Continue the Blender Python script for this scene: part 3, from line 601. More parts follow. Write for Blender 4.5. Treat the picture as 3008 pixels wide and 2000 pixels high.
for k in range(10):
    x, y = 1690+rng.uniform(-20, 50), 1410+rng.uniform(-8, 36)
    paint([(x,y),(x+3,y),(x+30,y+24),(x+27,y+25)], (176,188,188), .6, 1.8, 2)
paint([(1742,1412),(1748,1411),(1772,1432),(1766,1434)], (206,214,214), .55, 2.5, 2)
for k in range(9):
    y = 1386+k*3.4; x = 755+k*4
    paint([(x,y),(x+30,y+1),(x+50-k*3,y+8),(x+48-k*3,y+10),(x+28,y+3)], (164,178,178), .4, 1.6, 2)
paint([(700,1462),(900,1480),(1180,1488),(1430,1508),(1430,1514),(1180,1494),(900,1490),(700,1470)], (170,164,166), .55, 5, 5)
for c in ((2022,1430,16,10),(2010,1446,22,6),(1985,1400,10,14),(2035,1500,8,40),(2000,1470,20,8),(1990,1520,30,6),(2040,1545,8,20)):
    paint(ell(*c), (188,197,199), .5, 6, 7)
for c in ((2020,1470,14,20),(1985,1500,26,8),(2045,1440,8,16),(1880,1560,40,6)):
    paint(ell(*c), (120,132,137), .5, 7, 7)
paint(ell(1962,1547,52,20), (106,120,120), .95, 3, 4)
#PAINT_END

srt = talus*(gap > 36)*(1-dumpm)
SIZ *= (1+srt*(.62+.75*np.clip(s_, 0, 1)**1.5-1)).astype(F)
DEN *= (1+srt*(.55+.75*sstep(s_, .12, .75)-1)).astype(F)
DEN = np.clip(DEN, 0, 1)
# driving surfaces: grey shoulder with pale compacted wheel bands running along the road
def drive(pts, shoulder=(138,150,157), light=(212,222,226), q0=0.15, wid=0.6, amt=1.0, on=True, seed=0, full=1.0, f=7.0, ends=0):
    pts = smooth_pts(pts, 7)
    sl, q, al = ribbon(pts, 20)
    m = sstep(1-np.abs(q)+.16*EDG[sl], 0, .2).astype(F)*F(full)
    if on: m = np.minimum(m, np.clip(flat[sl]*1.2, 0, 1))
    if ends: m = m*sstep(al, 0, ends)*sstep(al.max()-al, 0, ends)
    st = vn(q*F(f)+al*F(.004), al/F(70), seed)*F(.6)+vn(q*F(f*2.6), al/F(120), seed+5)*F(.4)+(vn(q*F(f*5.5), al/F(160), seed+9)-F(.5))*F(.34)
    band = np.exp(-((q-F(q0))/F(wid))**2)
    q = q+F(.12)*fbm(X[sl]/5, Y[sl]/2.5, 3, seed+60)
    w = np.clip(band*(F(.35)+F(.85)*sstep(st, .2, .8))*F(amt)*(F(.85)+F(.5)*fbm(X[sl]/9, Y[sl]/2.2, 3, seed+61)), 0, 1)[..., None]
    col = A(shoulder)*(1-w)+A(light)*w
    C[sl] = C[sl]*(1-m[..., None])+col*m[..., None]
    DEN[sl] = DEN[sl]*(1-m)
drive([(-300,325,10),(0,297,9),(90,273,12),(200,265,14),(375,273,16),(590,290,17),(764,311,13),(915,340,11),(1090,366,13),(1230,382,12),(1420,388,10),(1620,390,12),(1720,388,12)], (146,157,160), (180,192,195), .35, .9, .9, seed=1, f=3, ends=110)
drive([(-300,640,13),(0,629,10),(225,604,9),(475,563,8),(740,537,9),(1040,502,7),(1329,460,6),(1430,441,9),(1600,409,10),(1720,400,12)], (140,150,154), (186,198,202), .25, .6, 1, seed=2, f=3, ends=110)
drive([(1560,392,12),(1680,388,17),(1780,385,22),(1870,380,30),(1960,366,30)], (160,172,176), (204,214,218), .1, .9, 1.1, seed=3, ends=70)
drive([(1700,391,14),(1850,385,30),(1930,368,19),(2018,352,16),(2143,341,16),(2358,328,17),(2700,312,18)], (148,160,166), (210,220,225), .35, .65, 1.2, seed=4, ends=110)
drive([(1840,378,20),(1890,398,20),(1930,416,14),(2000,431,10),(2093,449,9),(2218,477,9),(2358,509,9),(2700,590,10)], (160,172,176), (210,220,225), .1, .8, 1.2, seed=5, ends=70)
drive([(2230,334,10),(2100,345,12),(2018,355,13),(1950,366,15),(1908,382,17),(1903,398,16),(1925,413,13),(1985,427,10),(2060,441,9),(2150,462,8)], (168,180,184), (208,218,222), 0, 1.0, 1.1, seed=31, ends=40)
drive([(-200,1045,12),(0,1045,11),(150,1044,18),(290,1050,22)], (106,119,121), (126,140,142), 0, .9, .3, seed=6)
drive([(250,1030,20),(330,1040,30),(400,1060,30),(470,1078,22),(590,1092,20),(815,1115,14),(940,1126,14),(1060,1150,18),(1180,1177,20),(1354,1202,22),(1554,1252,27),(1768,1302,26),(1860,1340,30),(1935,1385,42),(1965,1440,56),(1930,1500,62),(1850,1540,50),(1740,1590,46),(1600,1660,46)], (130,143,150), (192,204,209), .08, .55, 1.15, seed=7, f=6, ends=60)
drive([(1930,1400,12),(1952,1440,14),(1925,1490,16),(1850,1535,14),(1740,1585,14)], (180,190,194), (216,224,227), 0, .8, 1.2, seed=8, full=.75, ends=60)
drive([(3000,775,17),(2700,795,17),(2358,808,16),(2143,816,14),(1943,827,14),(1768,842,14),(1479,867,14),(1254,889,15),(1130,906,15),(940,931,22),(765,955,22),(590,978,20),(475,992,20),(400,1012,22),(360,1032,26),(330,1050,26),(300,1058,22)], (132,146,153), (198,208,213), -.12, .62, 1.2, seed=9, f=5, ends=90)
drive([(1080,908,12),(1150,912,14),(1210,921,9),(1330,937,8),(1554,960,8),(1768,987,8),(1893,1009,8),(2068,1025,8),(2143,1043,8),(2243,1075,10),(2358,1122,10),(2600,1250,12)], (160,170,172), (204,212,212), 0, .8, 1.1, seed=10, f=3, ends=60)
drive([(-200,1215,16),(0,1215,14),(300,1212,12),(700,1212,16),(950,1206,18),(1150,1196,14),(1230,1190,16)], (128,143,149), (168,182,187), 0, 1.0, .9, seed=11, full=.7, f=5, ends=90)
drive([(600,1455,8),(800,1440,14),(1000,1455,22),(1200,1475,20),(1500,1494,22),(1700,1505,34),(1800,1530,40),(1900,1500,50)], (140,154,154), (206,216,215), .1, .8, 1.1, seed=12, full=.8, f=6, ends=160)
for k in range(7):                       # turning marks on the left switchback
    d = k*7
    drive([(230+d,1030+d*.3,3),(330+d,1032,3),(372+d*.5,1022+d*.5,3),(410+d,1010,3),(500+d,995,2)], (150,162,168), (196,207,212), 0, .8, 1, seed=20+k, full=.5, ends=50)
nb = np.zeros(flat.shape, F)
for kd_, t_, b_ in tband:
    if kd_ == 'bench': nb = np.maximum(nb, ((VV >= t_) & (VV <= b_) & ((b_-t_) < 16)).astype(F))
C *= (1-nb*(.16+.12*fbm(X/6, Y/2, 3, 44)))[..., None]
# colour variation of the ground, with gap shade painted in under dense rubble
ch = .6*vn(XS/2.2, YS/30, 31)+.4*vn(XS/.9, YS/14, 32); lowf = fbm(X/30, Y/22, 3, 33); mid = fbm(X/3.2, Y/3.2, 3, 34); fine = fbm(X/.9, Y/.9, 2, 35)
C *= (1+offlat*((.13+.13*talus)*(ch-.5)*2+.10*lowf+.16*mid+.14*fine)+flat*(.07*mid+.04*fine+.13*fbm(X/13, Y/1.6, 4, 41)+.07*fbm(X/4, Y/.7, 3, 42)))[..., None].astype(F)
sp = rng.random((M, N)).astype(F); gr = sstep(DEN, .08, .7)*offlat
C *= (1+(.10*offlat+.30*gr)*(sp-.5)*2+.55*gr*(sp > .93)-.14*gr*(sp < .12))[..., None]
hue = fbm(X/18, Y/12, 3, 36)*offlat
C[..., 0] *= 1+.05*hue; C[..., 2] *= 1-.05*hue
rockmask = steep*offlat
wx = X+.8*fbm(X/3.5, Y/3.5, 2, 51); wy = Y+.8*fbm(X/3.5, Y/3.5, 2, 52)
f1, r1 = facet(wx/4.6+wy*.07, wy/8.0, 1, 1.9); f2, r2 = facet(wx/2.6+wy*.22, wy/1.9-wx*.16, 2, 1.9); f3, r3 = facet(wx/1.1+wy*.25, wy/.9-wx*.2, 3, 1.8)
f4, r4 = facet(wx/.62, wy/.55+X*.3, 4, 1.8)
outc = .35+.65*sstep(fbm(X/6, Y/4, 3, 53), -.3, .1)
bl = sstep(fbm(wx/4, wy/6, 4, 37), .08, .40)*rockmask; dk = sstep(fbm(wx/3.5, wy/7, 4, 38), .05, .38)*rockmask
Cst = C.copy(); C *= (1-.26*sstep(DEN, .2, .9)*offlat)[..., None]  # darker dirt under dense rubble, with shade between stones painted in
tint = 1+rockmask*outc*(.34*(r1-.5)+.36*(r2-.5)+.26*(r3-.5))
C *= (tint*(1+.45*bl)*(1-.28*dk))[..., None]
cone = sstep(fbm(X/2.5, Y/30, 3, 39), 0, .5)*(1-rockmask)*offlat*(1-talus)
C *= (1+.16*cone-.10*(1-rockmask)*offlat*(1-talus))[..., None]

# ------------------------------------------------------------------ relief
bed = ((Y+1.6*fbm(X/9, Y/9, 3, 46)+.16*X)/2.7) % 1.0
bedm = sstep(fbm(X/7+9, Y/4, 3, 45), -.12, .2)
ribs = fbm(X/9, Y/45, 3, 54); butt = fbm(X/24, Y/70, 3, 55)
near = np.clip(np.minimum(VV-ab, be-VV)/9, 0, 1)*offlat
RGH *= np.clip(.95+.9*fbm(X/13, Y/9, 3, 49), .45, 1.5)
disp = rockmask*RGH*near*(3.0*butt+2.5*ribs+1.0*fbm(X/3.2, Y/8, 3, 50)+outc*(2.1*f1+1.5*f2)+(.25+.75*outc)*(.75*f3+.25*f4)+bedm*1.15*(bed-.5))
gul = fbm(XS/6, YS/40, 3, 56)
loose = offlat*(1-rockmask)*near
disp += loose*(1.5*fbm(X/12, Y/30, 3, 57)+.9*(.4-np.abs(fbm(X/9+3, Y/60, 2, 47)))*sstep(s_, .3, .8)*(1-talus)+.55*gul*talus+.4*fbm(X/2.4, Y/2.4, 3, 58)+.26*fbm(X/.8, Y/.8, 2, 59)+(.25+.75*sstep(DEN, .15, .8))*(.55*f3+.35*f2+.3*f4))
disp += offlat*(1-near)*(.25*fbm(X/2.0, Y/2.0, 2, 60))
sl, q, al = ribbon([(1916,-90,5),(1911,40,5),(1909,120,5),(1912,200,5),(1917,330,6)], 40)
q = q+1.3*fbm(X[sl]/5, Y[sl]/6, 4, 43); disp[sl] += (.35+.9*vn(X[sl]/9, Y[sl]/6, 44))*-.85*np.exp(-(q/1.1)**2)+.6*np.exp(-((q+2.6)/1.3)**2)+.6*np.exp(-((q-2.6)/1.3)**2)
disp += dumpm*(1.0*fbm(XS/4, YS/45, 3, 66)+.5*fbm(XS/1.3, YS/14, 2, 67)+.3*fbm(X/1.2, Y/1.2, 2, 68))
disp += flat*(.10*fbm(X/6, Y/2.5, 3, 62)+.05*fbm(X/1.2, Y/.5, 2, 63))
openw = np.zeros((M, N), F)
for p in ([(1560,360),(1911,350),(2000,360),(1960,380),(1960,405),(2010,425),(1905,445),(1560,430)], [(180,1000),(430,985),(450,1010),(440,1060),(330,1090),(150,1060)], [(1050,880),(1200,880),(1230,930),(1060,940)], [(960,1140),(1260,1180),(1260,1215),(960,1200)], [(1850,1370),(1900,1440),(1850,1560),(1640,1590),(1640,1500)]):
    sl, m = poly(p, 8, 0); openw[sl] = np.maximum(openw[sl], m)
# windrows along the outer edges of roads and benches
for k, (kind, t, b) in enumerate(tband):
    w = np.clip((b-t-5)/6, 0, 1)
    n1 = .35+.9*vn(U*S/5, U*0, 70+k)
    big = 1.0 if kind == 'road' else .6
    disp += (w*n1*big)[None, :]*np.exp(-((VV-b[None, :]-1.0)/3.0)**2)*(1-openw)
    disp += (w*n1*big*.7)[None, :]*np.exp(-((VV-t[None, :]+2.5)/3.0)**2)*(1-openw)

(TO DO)
Write out each line exactly as it appears, from the line with "for kd_, t_, b_" up to and including the line with "C *= (1+.16*cone-.10*(1-rockmask)*offlat*(1-talus))[..., None]".

(SOLUTION BELOW)
for kd_, t_, b_ in tband:
    if kd_ == 'bench': nb = np.maximum(nb, ((VV >= t_) & (VV <= b_) & ((b_-t_) < 16)).astype(F))
C *= (1-nb*(.16+.12*fbm(X/6, Y/2, 3, 44)))[..., None]
# colour variation of the ground, with gap shade painted in under dense rubble
ch = .6*vn(XS/2.2, YS/30, 31)+.4*vn(XS/.9, YS/14, 32); lowf = fbm(X/30, Y/22, 3, 33); mid = fbm(X/3.2, Y/3.2, 3, 34); fine = fbm(X/.9, Y/.9, 2, 35)
C *= (1+offlat*((.13+.13*talus)*(ch-.5)*2+.10*lowf+.16*mid+.14*fine)+flat*(.07*mid+.04*fine+.13*fbm(X/13, Y/1.6, 4, 41)+.07*fbm(X/4, Y/.7, 3, 42)))[..., None].astype(F)
sp = rng.random((M, N)).astype(F); gr = sstep(DEN, .08, .7)*offlat
C *= (1+(.10*offlat+.30*gr)*(sp-.5)*2+.55*gr*(sp > .93)-.14*gr*(sp < .12))[..., None]
hue = fbm(X/18, Y/12, 3, 36)*offlat
C[..., 0] *= 1+.05*hue; C[..., 2] *= 1-.05*hue
rockmask = steep*offlat
wx = X+.8*fbm(X/3.5, Y/3.5, 2, 51); wy = Y+.8*fbm(X/3.5, Y/3.5, 2, 52)
f1, r1 = facet(wx/4.6+wy*.07, wy/8.0, 1, 1.9); f2, r2 = facet(wx/2.6+wy*.22, wy/1.9-wx*.16, 2, 1.9); f3, r3 = facet(wx/1.1+wy*.25, wy/.9-wx*.2, 3, 1.8)
f4, r4 = facet(wx/.62, wy/.55+X*.3, 4, 1.8)
outc = .35+.65*sstep(fbm(X/6, Y/4, 3, 53), -.3, .1)
bl = sstep(fbm(wx/4, wy/6, 4, 37), .08, .40)*rockmask; dk = sstep(fbm(wx/3.5, wy/7, 4, 38), .05, .38)*rockmask
Cst = C.copy(); C *= (1-.26*sstep(DEN, .2, .9)*offlat)[..., None]  # darker dirt under dense rubble, with shade between stones painted in
tint = 1+rockmask*outc*(.34*(r1-.5)+.36*(r2-.5)+.26*(r3-.5))
C *= (tint*(1+.45*bl)*(1-.28*dk))[..., None]
cone = sstep(fbm(X/2.5, Y/30, 3, 39), 0, .5)*(1-rockmask)*offlat*(1-talus)
C *= (1+.16*cone-.10*(1-rockmask)*offlat*(1-talus))[..., None]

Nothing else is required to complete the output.